◆ **Exercise description**
Repeat exactly the lines of the listing below, please, starting with the first and ending with the line containing "return Vector((wall_x(y), y, z)) + TL * t"; leave out the rest.

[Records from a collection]
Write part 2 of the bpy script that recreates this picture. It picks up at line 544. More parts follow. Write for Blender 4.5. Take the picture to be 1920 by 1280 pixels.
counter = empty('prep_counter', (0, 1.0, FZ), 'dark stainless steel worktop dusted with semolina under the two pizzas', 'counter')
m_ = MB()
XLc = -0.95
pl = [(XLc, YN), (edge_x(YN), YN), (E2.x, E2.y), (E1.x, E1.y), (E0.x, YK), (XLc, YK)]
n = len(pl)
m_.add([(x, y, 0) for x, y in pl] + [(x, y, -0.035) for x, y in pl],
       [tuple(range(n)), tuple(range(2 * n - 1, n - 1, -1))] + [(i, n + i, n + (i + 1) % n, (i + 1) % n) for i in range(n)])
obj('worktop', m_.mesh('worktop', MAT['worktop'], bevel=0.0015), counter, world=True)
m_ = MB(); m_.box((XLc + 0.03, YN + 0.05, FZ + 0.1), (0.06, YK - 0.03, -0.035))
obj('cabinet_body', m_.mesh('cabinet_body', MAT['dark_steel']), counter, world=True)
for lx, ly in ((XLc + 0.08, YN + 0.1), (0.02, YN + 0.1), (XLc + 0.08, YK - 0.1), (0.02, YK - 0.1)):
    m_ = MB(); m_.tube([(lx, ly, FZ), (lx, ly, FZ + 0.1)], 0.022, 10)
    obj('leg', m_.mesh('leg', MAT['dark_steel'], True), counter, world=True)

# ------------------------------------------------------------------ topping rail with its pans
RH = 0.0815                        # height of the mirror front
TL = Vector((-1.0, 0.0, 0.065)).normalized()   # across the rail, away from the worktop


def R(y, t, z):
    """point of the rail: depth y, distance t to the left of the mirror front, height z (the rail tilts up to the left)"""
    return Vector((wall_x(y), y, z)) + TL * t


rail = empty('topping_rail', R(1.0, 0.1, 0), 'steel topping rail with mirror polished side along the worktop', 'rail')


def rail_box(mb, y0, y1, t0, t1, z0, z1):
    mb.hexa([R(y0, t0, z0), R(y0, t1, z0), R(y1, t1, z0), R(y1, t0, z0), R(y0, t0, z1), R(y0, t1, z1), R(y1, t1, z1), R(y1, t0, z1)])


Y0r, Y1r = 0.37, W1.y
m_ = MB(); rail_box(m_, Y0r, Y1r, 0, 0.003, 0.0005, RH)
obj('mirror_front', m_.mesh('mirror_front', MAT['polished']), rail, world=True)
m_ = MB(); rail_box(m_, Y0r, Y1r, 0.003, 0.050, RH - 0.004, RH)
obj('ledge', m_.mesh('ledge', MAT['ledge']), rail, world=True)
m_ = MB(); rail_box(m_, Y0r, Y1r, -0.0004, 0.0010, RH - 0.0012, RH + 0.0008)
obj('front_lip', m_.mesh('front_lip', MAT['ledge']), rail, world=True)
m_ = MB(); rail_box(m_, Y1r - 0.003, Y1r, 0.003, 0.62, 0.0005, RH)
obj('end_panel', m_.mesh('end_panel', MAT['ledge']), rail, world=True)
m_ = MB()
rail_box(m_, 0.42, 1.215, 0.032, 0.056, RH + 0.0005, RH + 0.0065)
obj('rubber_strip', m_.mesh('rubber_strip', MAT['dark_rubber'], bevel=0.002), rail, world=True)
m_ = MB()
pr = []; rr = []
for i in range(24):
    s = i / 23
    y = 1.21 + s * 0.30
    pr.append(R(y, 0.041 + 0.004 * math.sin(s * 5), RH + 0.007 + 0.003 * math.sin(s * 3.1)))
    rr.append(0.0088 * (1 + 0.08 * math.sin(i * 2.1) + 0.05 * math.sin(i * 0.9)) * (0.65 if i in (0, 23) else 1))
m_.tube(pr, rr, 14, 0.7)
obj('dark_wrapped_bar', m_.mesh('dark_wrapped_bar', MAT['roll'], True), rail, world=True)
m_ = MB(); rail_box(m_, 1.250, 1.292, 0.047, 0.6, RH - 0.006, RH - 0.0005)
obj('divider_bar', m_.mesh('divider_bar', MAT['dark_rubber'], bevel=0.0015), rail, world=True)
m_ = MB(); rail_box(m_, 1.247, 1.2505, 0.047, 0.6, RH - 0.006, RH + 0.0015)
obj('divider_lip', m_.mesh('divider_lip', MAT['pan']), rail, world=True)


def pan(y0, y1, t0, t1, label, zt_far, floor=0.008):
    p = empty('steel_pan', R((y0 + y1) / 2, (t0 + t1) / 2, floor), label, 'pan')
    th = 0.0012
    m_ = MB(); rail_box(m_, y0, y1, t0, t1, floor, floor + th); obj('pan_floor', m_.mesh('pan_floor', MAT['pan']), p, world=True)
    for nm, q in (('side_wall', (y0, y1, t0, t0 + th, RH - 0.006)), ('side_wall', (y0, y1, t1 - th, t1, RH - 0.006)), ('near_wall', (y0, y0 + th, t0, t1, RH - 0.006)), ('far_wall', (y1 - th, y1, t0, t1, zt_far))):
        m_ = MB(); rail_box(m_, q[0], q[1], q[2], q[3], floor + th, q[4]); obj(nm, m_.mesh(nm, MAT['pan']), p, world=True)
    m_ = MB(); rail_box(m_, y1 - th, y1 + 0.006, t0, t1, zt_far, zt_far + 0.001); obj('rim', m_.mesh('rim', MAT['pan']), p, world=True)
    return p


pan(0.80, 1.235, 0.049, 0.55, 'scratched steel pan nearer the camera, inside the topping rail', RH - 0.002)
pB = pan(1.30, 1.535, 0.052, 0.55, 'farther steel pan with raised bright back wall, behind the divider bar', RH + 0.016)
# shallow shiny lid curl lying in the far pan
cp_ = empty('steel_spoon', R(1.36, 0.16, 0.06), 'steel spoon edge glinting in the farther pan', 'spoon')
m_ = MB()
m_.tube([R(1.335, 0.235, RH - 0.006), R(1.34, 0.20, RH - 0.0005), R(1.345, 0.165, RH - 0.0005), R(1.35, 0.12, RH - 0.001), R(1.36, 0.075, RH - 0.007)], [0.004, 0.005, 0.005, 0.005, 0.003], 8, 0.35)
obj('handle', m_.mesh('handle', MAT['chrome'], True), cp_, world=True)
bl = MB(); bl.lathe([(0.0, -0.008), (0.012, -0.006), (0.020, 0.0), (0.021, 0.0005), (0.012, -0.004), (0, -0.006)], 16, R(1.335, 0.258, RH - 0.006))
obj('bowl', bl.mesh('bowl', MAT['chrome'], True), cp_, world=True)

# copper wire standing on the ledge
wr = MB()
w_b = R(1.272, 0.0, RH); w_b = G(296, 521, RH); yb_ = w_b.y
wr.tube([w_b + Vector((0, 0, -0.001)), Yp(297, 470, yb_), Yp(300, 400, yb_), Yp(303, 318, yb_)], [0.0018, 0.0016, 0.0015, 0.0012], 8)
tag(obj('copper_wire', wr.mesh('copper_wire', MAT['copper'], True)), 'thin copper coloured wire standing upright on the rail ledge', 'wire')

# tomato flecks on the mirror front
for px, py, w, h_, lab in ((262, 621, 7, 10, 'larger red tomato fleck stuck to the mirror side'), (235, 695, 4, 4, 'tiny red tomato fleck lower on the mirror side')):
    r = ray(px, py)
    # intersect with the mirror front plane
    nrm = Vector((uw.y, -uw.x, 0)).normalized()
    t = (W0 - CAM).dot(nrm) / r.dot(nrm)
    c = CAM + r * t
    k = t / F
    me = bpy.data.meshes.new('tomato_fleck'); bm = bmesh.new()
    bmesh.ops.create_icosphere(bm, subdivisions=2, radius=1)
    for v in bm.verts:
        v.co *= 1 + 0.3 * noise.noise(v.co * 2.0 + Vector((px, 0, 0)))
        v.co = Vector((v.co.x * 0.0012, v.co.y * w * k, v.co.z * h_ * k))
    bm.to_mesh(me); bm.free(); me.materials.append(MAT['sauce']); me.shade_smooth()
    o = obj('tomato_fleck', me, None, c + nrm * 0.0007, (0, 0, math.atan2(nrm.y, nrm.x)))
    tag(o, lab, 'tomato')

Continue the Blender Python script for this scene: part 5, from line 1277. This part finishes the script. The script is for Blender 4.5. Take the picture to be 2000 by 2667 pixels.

◆ **Right answer**
Write part 2 of the bpy script that recreates this picture. It picks up at line 544. More parts follow. Write for Blender 4.5. Take the picture to be 1920 by 1280 pixels.
counter = empty('prep_counter', (0, 1.0, FZ), 'dark stainless steel worktop dusted with semolina under the two pizzas', 'counter')
m_ = MB()
XLc = -0.95
pl = [(XLc, YN), (edge_x(YN), YN), (E2.x, E2.y), (E1.x, E1.y), (E0.x, YK), (XLc, YK)]
n = len(pl)
m_.add([(x, y, 0) for x, y in pl] + [(x, y, -0.035) for x, y in pl],
       [tuple(range(n)), tuple(range(2 * n - 1, n - 1, -1))] + [(i, n + i, n + (i + 1) % n, (i + 1) % n) for i in range(n)])
obj('worktop', m_.mesh('worktop', MAT['worktop'], bevel=0.0015), counter, world=True)
m_ = MB(); m_.box((XLc + 0.03, YN + 0.05, FZ + 0.1), (0.06, YK - 0.03, -0.035))
obj('cabinet_body', m_.mesh('cabinet_body', MAT['dark_steel']), counter, world=True)
for lx, ly in ((XLc + 0.08, YN + 0.1), (0.02, YN + 0.1), (XLc + 0.08, YK - 0.1), (0.02, YK - 0.1)):
    m_ = MB(); m_.tube([(lx, ly, FZ), (lx, ly, FZ + 0.1)], 0.022, 10)
    obj('leg', m_.mesh('leg', MAT['dark_steel'], True), counter, world=True)

# ------------------------------------------------------------------ topping rail with its pans
RH = 0.0815                        # height of the mirror front
TL = Vector((-1.0, 0.0, 0.065)).normalized()   # across the rail, away from the worktop


def R(y, t, z):
    """point of the rail: depth y, distance t to the left of the mirror front, height z (the rail tilts up to the left)"""
    return Vector((wall_x(y), y, z)) + TL * t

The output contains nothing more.